Sunday, February 19, 2017

Guards! Guards! by Terry Pratchett

Source of book: Audiobook borrowed from my brother

NOTE: A commentor brought to my attention that we listened to the abridged edition, which is the stupidest idea ever. I mean, Pratchett's books are of modest length anyway, and abridging ruins all the delightful language and satire that makes his writing so good. So don't get this one! Find an unabridged version. 

Well, after two winters of historically unprecedented drought (that includes tree ring evidence too), California has now had two winters of rather crazier weather, enough to interfere with three different camping trips in the form of road closures. Two were last season, and the most recent was this weekend.

I kid you not, this storm was big enough to get a name (although I believe all significant storms get them, unlike hurricanes, nobody here uses them unless it is a giant storm.) And yes, this one got dubbed “Lucifer.” As a result of the storm, a big rig got blown over, and the major routes from Bakersfield to the ocean got closed. We had to go north an hour or so and drive a narrow road in the pouring rain. Perfect audiobook weather though. 

Anyway, Guards! Guards! is one of Terry Pratchett’s Discworld novels, the first of the City Watch series. It is a good bit shorter than the other Pratchett books we have listened to, roughly three hours long, rather than six to twelve. But it is definitely a good one.

Set in the impossibly corrupt and flawed city, Ankh-Morpork, the tale seems a bit appropriate for our own times. Pratchett is always spoofing modern problems in his medieval settings - perhaps the issues of bureaucracy and economics and corruption are timeless. The city is ruled by a “Patrician” who is king in all but name. (The system is described as “One Man, One Vote," in which the Patrician alone is the Man, and he has the Vote.”) The current Patrician isn’t much of a despot, however, modeled more on Machiavelli's ideal, but with a pragmatic tendency to leave things as they are as much as possible. Basically, his belief is that people hate change more than they hate annoyance. So unless it is really bad, just leave it alone.

However, not everyone is content with the usual incompetence and kludge. A secret society of (mostly) incompetent and not terribly intelligent men is plotting the overthrow of the government.
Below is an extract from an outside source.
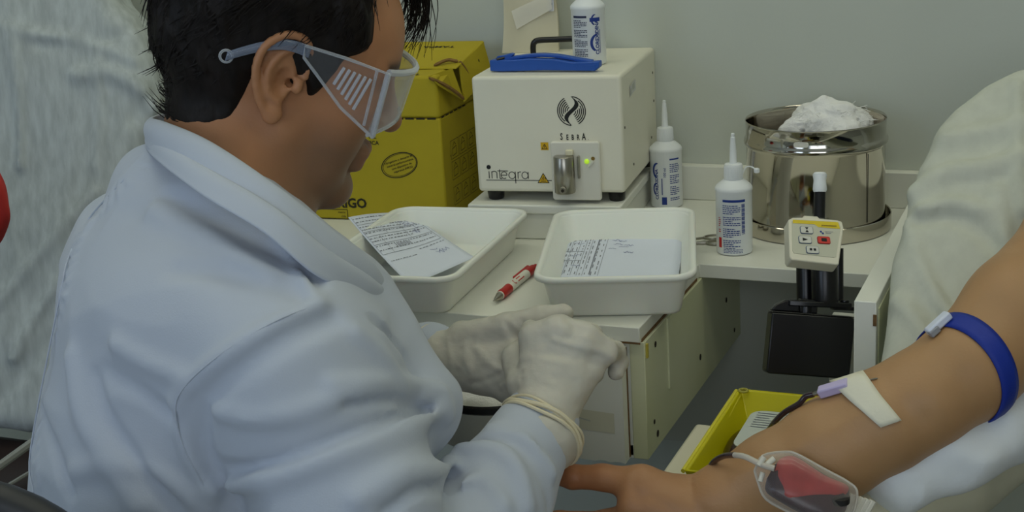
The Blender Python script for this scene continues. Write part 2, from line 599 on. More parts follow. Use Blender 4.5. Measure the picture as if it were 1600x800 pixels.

In what sounds rather familiar, these are men who feel they have come down in society as of late, and that the old days were better, when the “right sort” of people were in charge. When men like them dominated and the “unworthy” were below them.

And so, like the neo-reactionaries of our time, they want to reinstate the monarchy. How to do that? Well, in the old days, there was a long lost heir to the throne who came and defeated a dragon and then revealed his identity. Which is impossible to disprove anyway, right? So, they find a dumb youth to be the puppet king, and set about summoning a dragon. Like I said, not the sharpest tools.

The problem with dragons, of course, is that once you summon them, they are hard to banish, and even harder to keep banished. And they have a tendency to go a little power-mad when they see or smell gold, and that never ends well.

Into all of this are thrust the City Guard, a once proud legion of policemen (in the best British tradition, apparently), who have been reduced to a mere three members, all of whom are drunk, corrupt, or incompetent. Or all three. Until Carrot joins them. Carrot is a foundling who was raised by dwarves, but was found to be all too human when he shot up to over six feet tall. However, he retained his upbringing which taught him to be loyal, upright, and amusingly literal and naive. Once he starts actually enforcing the laws of the city, things go right and wrong even before the dragon shows up. Ultimately, it is up to the Watch to straighten things out. At least they have the help of Sybil Ramkin, a Wagnerian woman who raises little swamp dragons as a hobby, and the head librarian, tragically changed into an Orangutan by an accident of magic, but still doing his duty at the library.   

All of this is handled with Pratchett’s characteristic humor and optimism. Indeed, perhaps that is Pratchett’s ongoing gift. Inasmuch as he had a keen eye for the evil in the hearts of men, and the risks of catastrophe, he believed in the power of ordinary good people to make a difference, and stand against those who seek power over others. And also a believer in the power of puns - this book has an excellent use of “throw the book at him” as a law enforcement technique.


Audiobook note: This book was narrated by Tony Robinson, who mostly did a fine job. My quibble is one I have mentioned before for a few other books: he has a little bit too much dynamic range, and the soft parts are a bit hard to hear while driving. A bit more compression might have helped a bit.


Other Terry Pratchett books we have listened to or read:



  1. Oh, dear. That's an abridged version, the highlights reel, and the abridgements are more rewritten than edited. For future reference, the unabridged versions are narrated by Stephen Briggs, Nigel Planer, or Celia Imrie, and run 8-12 hours. (I prefer Briggs to Planer, but their dynamic levels are contained to a reasonable range.)

    1. Yeah, that would make sense. I have generally gone with Briggs - who is great.